───── Source material ─────

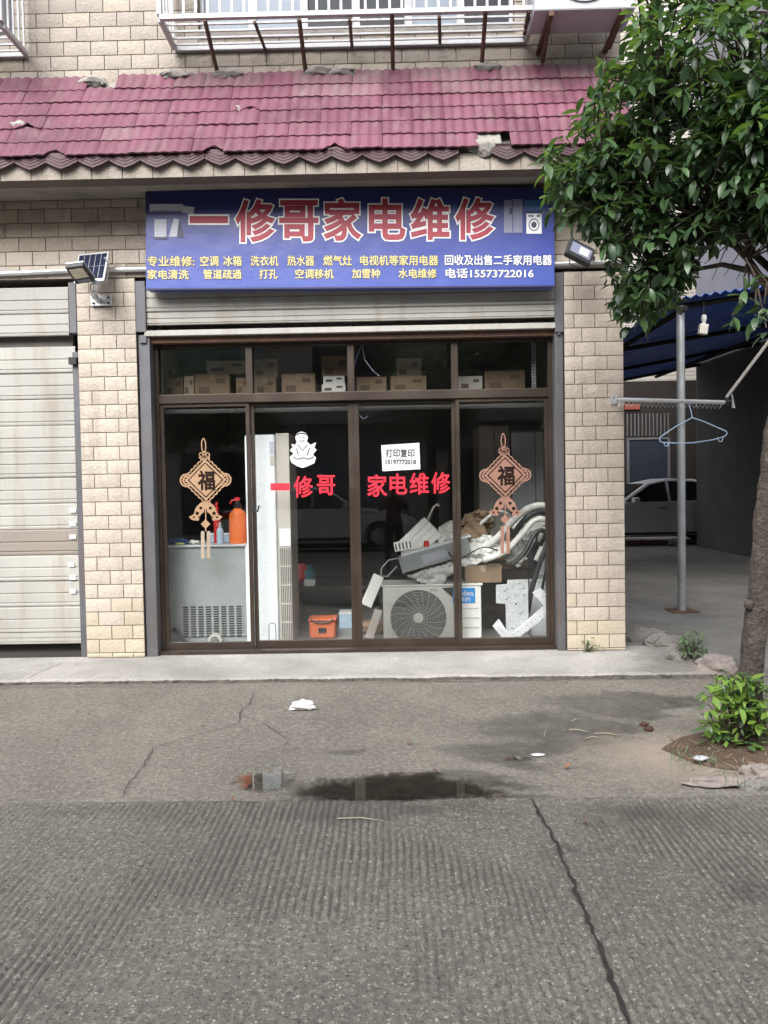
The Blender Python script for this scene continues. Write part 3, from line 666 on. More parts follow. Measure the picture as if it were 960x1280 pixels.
# shop interior
mb = MB(); mb.box(-2.60, -2.045, .345, .42, .06, 3.19); mb.box(-2.6, -2.5, .42, 5.6, .06, 3.19); mb.build('interior_wall', 'intwall', bld)
mb = MB(); mb.box(1.39, 1.6, .345, .42, .06, 3.19); mb.box(1.6, 1.7, .42, 5.6, .06, 3.19); mb.build('interior_wall', 'intwall', bld)
mb = MB(); mb.box(-2.6, 1.7, 5.6, 5.7, .06, 3.19); mb.build('interior_wall', 'intwall', bld)
mb = MB(); mb.box(-2.5, 1.6, .16, 5.6, .02, .066); mb.build('interior_floor', 'intfloor', bld)
mb = MB(); mb.box(-6, -2.61, .35, .5, .06, 3.19); mb.build('interior_wall', 'intdark', bld)

# ------------------------------------------------------------------ roller shutters
PER = .213
def slat_profile(mb, x0, x1, z, y, m=0, per=PER):
    prof = [(0, .0), (.006, -.012), (.022, -.014), (.028, -.002), (.033, -.002), (.038, -.009), (.100, -.011), (.106, -.001), (.111, -.001), (.116, -.009), (.200, -.011), (.208, -.001), (.213, 0)]
    k = per/.213; vs = []; fs = []
    for d, yy in prof: vs += [(x0, y+yy, z+d*k), (x1, y+yy, z+d*k)]
    n = len(prof)
    for i in range(n-1): fs.append((2*i, 2*i+1, 2*i+3, 2*i+2))
    o = len(vs); vs += [(x0, y+.008, z), (x1, y+.008, z), (x1, y+.008, z+per), (x0, y+.008, z+per)]
    fs += [(o, o+1, 1, 0), (o+3, o+2, 2*n-1, 2*n-2)]
    mb.add(vs, fs, m)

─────

Repeat, exactly and in full, each line from the start of the data to the line that contains "mb = MB(); mb.box(-6, -2.61, .35, .5, .06, 3.19);". Pictures do not go in.

The response =
The Blender Python script for this scene continues. Write part 3, from line 666 on. More parts follow. Measure the picture as if it were 960x1280 pixels.
# shop interior
mb = MB(); mb.box(-2.60, -2.045, .345, .42, .06, 3.19); mb.box(-2.6, -2.5, .42, 5.6, .06, 3.19); mb.build('interior_wall', 'intwall', bld)
mb = MB(); mb.box(1.39, 1.6, .345, .42, .06, 3.19); mb.box(1.6, 1.7, .42, 5.6, .06, 3.19); mb.build('interior_wall', 'intwall', bld)
mb = MB(); mb.box(-2.6, 1.7, 5.6, 5.7, .06, 3.19); mb.build('interior_wall', 'intwall', bld)
mb = MB(); mb.box(-2.5, 1.6, .16, 5.6, .02, .066); mb.build('interior_floor', 'intfloor', bld)
mb = MB(); mb.box(-6, -2.61, .35, .5, .06, 3.19); mb.build('interior_wall', 'intdark', bld)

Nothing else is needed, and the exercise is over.